(begin)

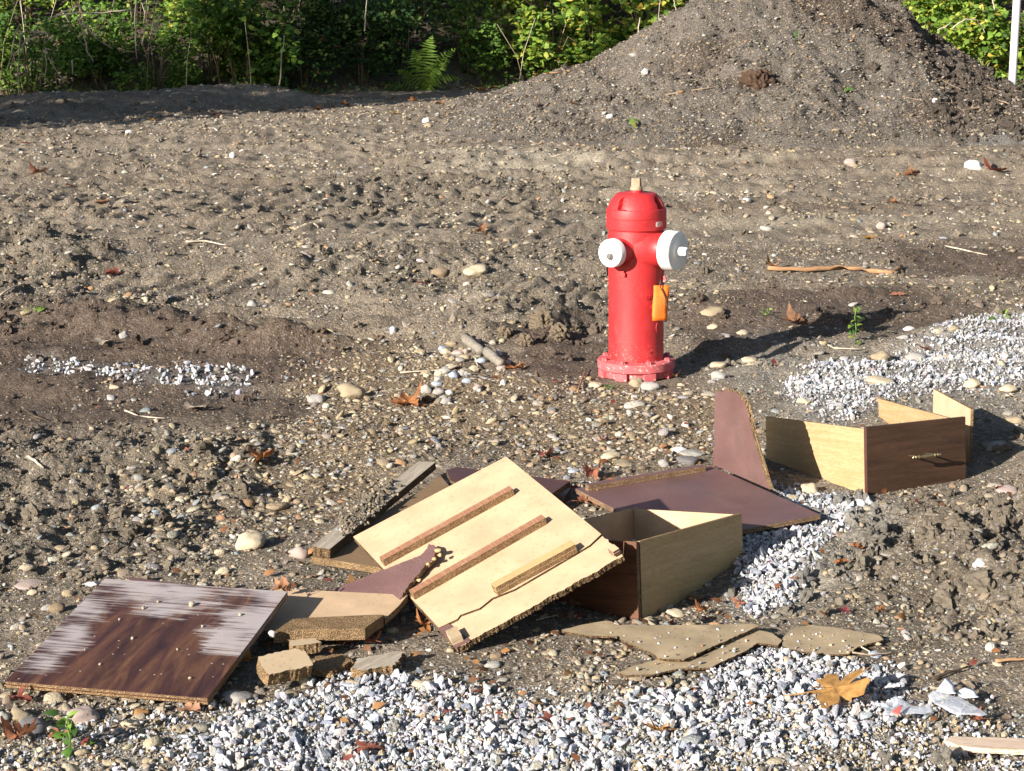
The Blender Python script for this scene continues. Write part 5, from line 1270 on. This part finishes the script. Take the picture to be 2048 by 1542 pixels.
def weed(px, py, hpx, label, n=16, size=.03, spread=.03):
    p = surf(px, py); ppm = FPX / (p[1] * cF[1]); H_ = hpx / ppm
    t_ = thing('green_weed', tuple(p), label, 'weed')
    tube('stem', [(0, 0, 0), (.005, 0, H_ * .4), (-.003, .004, H_ * .75), (.002, 0, H_)], .0025, leaf_green, t_, 5)
    nd = np.array([[rng.normal(0, spread * .3), rng.normal(0, spread * .3), H_ * u] for u in np.linspace(.12, 1, n)])
    leafset('leaves', nd, size, GR1, t_, .5, .35); return t_
tagit(leafset('leaf_scraps', np.stack([LITTER[0], LITTER[1], height(LITTER[0], LITTER[1]) + .010], 1), .030, greens([(.26, .11, .05), (.17, .08, .04), (.33, .17, .07), (.22, .06, .04)], [3, 3, 2, 1]), None, .55, .1, 1, .35), kind='stuff')
leaf_green = leaf_mat('green_stem', False, (.16, .26, .07), .2)
weed(1709, 688, 76, 'leafy green weed standing in the hydrant shadow', 26, .034)
weed(138, 1506, 88, 'bright green sprig at the lower left', 26, .034, .05)
weed(1265, 262, 22, 'green leaf sprout at the foot of the dirt heap', 4, .11, .06)
weed(1535, 630, 14, 'tiny green seedling above the hydrant shadow', 8, .02, .04); weed(1222, 779, 10, 'grey-green moss sprig at the hydrant foot', 22, .014, .10)
weed(1590, 82, 14, 'green sprout high on the dirt heap', 4, .07, .06); weed(1690, 190, 12, 'yellow-green sprout low on the dirt heap', 5, .07, .08)
weed(70, 632, 12, 'pale green rosette on the dark mud at left', 14, .03, .1); weed(1985, 640, 10, 'green blades at the top of the right gravel', 10, .04, .2)
weed(1775, 1310, 0.1, 'green shred on the grit', 2, .01) if False else None

# ------------------------------------------------------------------ plastic film and the white pole
m, t, b = newmat('clear_film', .12, .6); b.inputs[0].default_value = (.80, .84, .92, 1); b.inputs['Alpha'].default_value = .38; b.inputs['Roughness'].default_value = .2
bump(t, b, noise(t, 60, 3, objco(t)).outputs[0], .6, .004); M_FILM = m
def film(label, pts, z, wav, mat):
    M, n = frame(gp(*pts[0], z), gp(*pts[1], z), gp(*pts[2], z)); inv = M.inverted()
    q = [Vector(inv @ Vector(onplane(px, py, np.array(M.translation), n))) for px, py in pts]
    bm = bmesh.new(); vs = [bm.verts.new((v.x, v.y, 0)) for v in q]; f = bm.faces.new(vs); bmesh.ops.triangulate(bm, faces=[f])
    bmesh.ops.subdivide_edges(bm, edges=bm.edges[:], cuts=5, use_grid_fill=True)
    from mathutils import noise as mn
    for v in bm.verts: v.co.z += wav * (mn.noise(v.co * 22) + .8 * math.sin(v.co.y * 70 + v.co.x * 30)) + wav * .6
    me = bpy.data.meshes.new('plastic_film'); bm.to_mesh(me); bm.free(); me.materials.append(mat); me.polygons.foreach_set('use_smooth', [True] * len(me.polygons))
    o = bpy.data.objects.new('plastic_film', me); COL.objects.link(o); o.matrix_world = M; sm = o.modifiers.new('s', 'SOLIDIFY'); sm.thickness = .0006
    return tagit(o, label, 'plastic scrap')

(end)

Reproduce the data above in full, exactly as it is, with the pictures left out.

_Problem solution_
The Blender Python script for this scene continues. Write part 5, from line 1270 on. This part finishes the script. Take the picture to be 2048 by 1542 pixels.
def weed(px, py, hpx, label, n=16, size=.03, spread=.03):
    p = surf(px, py); ppm = FPX / (p[1] * cF[1]); H_ = hpx / ppm
    t_ = thing('green_weed', tuple(p), label, 'weed')
    tube('stem', [(0, 0, 0), (.005, 0, H_ * .4), (-.003, .004, H_ * .75), (.002, 0, H_)], .0025, leaf_green, t_, 5)
    nd = np.array([[rng.normal(0, spread * .3), rng.normal(0, spread * .3), H_ * u] for u in np.linspace(.12, 1, n)])
    leafset('leaves', nd, size, GR1, t_, .5, .35); return t_
tagit(leafset('leaf_scraps', np.stack([LITTER[0], LITTER[1], height(LITTER[0], LITTER[1]) + .010], 1), .030, greens([(.26, .11, .05), (.17, .08, .04), (.33, .17, .07), (.22, .06, .04)], [3, 3, 2, 1]), None, .55, .1, 1, .35), kind='stuff')
leaf_green = leaf_mat('green_stem', False, (.16, .26, .07), .2)
weed(1709, 688, 76, 'leafy green weed standing in the hydrant shadow', 26, .034)
weed(138, 1506, 88, 'bright green sprig at the lower left', 26, .034, .05)
weed(1265, 262, 22, 'green leaf sprout at the foot of the dirt heap', 4, .11, .06)
weed(1535, 630, 14, 'tiny green seedling above the hydrant shadow', 8, .02, .04); weed(1222, 779, 10, 'grey-green moss sprig at the hydrant foot', 22, .014, .10)
weed(1590, 82, 14, 'green sprout high on the dirt heap', 4, .07, .06); weed(1690, 190, 12, 'yellow-green sprout low on the dirt heap', 5, .07, .08)
weed(70, 632, 12, 'pale green rosette on the dark mud at left', 14, .03, .1); weed(1985, 640, 10, 'green blades at the top of the right gravel', 10, .04, .2)
weed(1775, 1310, 0.1, 'green shred on the grit', 2, .01) if False else None

# ------------------------------------------------------------------ plastic film and the white pole
m, t, b = newmat('clear_film', .12, .6); b.inputs[0].default_value = (.80, .84, .92, 1); b.inputs['Alpha'].default_value = .38; b.inputs['Roughness'].default_value = .2
bump(t, b, noise(t, 60, 3, objco(t)).outputs[0], .6, .004); M_FILM = m
def film(label, pts, z, wav, mat):
    M, n = frame(gp(*pts[0], z), gp(*pts[1], z), gp(*pts[2], z)); inv = M.inverted()
    q = [Vector(inv @ Vector(onplane(px, py, np.array(M.translation), n))) for px, py in pts]
    bm = bmesh.new(); vs = [bm.verts.new((v.x, v.y, 0)) for v in q]; f = bm.faces.new(vs); bmesh.ops.triangulate(bm, faces=[f])
    bmesh.ops.subdivide_edges(bm, edges=bm.edges[:], cuts=5, use_grid_fill=True)
    from mathutils import noise as mn
    for v in bm.verts: v.co.z += wav * (mn.noise(v.co * 22) + .8 * math.sin(v.co.y * 70 + v.co.x * 30)) + wav * .6
    me = bpy.data.meshes.new('plastic_film'); bm.to_mesh(me); bm.free(); me.materials.append(mat); me.polygons.foreach_set('use_smooth', [True] * len(me.polygons))
    o = bpy.data.objects.new('plastic_film', me); COL.objects.link(o); o.matrix_world = M; sm = o.modifiers.new('s', 'SOLIDIFY'); sm.thickness = .0006
    return tagit(o, label, 'plastic scrap')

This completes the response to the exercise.